The required output is a single number: how many lines of the material contain the string "this".

start SOURCE MATERIAL

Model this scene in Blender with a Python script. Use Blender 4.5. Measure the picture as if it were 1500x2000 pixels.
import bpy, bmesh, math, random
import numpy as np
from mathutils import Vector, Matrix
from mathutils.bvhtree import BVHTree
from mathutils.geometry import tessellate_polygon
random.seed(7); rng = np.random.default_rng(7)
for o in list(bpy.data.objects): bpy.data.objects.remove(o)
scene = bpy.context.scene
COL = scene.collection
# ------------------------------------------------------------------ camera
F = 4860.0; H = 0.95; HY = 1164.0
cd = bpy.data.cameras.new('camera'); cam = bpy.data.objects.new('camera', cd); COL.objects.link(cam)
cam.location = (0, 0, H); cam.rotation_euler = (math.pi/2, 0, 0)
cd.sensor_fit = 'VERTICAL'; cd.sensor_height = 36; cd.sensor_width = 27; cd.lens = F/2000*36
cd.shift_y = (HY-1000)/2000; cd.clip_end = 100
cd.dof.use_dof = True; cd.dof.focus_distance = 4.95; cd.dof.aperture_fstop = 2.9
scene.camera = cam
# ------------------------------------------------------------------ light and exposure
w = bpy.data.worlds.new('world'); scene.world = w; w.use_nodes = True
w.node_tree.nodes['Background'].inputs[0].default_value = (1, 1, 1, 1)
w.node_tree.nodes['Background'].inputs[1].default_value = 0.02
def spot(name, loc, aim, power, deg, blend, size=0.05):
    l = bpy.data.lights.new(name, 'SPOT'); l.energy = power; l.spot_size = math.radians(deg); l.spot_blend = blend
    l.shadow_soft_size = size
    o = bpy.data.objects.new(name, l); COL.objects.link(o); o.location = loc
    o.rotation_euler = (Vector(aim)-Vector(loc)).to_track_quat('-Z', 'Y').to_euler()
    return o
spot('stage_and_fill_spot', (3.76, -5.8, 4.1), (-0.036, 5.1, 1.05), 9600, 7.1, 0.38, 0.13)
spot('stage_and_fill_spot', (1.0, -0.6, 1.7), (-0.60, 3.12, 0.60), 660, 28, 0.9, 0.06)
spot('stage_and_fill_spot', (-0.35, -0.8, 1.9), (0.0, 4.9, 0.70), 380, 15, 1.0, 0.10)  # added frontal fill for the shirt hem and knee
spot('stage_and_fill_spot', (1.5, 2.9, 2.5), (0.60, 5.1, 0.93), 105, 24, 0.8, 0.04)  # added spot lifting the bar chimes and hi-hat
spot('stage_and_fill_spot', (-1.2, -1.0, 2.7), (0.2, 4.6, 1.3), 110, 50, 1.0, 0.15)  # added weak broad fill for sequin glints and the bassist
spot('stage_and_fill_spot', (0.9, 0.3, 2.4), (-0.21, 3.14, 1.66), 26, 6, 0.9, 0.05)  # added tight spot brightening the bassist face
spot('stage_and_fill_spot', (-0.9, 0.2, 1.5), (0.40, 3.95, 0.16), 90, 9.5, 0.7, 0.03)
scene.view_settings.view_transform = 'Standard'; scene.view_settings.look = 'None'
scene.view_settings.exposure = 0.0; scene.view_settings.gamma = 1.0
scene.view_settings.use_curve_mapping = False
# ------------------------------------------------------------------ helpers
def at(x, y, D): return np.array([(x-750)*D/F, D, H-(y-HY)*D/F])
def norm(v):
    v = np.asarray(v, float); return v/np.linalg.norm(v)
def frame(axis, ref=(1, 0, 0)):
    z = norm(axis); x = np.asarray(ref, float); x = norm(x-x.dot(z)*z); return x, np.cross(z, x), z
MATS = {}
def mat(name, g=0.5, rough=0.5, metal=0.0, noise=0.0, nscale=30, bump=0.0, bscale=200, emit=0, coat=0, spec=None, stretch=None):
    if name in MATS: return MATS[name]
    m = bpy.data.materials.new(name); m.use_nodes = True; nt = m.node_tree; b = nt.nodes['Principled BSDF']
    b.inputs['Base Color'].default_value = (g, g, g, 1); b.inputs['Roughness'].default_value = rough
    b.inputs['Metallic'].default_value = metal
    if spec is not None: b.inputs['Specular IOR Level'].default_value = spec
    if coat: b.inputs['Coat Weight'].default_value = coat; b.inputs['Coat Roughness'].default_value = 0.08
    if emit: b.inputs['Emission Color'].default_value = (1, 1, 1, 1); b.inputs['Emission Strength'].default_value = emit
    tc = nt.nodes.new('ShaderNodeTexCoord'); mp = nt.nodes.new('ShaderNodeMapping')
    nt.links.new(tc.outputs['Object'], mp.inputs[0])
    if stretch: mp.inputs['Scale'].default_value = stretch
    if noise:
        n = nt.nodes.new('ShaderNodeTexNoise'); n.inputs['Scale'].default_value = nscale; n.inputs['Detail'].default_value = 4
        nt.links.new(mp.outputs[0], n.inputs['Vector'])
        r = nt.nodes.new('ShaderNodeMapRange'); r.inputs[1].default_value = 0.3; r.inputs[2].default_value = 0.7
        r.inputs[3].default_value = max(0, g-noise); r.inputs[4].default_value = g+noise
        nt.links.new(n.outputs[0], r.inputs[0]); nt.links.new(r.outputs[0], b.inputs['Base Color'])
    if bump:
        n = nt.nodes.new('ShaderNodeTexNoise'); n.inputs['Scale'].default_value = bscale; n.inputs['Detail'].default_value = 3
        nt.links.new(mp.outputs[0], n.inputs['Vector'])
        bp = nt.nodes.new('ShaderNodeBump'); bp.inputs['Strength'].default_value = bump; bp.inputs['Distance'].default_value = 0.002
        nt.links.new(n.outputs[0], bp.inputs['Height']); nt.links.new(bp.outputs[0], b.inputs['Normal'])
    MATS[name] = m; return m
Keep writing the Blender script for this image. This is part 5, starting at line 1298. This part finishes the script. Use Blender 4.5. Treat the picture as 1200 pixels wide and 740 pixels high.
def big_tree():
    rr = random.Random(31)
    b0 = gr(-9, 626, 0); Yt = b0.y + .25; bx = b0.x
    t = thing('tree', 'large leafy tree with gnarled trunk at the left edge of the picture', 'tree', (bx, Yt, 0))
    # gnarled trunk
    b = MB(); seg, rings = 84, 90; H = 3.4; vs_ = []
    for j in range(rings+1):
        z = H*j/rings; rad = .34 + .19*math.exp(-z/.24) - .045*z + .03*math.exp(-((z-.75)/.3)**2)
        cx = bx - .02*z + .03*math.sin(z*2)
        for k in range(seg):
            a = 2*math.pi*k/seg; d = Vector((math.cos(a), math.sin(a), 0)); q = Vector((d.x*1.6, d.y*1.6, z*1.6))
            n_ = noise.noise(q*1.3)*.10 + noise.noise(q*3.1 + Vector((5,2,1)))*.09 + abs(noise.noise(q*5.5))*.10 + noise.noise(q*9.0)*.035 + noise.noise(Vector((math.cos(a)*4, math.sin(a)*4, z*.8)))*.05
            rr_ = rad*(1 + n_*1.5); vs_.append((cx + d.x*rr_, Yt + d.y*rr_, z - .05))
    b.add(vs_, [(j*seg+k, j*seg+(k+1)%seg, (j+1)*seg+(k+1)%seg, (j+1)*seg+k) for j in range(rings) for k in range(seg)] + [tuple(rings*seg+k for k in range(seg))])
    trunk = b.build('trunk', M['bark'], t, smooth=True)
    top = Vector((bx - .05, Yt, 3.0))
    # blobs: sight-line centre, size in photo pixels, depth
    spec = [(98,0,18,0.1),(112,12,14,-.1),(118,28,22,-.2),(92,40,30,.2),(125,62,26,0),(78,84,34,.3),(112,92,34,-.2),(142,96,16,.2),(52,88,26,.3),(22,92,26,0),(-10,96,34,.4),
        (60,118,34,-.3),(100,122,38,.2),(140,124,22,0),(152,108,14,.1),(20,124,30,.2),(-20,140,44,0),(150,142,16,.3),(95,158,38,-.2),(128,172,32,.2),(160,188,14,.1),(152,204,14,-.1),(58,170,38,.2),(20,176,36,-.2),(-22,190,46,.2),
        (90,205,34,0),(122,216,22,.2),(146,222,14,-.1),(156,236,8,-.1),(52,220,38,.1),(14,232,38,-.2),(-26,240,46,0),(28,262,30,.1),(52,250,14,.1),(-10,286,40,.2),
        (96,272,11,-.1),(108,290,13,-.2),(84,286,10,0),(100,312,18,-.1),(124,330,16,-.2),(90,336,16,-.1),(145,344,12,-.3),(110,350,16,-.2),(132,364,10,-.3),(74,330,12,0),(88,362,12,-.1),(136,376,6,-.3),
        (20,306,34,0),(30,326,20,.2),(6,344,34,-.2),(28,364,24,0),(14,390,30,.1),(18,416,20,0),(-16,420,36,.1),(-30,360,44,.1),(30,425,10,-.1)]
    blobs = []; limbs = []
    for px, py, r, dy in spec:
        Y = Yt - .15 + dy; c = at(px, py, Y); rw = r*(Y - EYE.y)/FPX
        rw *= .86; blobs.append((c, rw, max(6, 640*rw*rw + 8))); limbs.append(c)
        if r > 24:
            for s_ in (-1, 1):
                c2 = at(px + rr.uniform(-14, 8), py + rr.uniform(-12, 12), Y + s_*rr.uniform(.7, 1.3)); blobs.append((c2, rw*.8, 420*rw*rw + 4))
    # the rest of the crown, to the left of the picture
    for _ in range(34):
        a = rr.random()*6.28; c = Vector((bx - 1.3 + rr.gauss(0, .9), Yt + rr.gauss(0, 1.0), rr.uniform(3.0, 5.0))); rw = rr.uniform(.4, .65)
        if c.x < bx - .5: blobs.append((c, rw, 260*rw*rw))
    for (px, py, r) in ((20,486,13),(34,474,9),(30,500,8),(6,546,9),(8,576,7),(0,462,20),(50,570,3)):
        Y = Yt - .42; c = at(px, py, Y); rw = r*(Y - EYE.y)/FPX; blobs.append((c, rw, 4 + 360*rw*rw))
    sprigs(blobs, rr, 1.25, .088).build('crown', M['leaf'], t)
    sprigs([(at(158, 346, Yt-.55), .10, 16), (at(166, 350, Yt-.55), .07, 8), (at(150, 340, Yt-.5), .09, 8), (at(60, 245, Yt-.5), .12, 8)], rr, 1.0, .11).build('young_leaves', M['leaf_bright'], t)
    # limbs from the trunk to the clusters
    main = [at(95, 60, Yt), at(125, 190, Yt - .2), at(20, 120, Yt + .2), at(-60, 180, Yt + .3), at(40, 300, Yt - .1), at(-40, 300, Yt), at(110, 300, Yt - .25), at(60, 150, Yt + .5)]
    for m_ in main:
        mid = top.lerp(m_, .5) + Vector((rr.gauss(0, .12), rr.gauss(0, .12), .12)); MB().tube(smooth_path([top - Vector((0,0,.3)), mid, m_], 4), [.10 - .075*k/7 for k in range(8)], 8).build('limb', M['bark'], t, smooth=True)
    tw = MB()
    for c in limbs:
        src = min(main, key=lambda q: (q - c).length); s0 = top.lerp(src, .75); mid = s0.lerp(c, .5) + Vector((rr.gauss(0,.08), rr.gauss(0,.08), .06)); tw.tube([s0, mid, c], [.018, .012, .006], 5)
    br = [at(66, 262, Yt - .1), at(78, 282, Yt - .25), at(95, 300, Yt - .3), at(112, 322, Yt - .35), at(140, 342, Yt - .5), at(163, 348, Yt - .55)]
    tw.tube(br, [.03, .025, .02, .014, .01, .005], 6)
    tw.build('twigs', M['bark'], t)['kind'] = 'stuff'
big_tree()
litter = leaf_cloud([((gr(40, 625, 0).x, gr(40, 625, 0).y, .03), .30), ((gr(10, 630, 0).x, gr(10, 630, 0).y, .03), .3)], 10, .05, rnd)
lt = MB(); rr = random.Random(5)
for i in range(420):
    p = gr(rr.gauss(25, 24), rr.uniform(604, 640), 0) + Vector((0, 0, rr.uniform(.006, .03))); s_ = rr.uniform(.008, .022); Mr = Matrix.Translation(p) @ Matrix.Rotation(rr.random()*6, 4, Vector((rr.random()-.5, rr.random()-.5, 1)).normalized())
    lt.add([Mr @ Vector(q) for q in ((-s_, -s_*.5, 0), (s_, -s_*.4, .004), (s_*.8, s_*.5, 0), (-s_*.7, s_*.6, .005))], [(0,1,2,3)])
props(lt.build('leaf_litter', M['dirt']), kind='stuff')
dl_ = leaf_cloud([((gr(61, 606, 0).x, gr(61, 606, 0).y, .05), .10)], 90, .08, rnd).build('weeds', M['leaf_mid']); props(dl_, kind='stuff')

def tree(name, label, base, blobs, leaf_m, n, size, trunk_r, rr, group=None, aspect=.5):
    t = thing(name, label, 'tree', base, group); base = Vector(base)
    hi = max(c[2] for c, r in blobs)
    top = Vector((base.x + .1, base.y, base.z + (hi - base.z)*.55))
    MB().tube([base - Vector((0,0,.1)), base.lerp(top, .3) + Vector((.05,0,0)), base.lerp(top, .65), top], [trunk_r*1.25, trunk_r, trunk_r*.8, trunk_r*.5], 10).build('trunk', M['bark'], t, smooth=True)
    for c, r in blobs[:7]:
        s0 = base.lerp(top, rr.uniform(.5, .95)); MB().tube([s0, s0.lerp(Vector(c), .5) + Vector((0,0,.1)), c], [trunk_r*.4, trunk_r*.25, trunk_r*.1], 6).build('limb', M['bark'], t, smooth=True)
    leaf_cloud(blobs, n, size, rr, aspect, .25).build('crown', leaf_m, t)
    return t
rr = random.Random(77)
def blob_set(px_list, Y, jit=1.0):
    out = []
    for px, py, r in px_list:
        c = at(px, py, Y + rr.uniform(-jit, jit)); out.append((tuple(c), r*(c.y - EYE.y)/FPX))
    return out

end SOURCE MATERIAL

EXERCISE RESPONSE | 2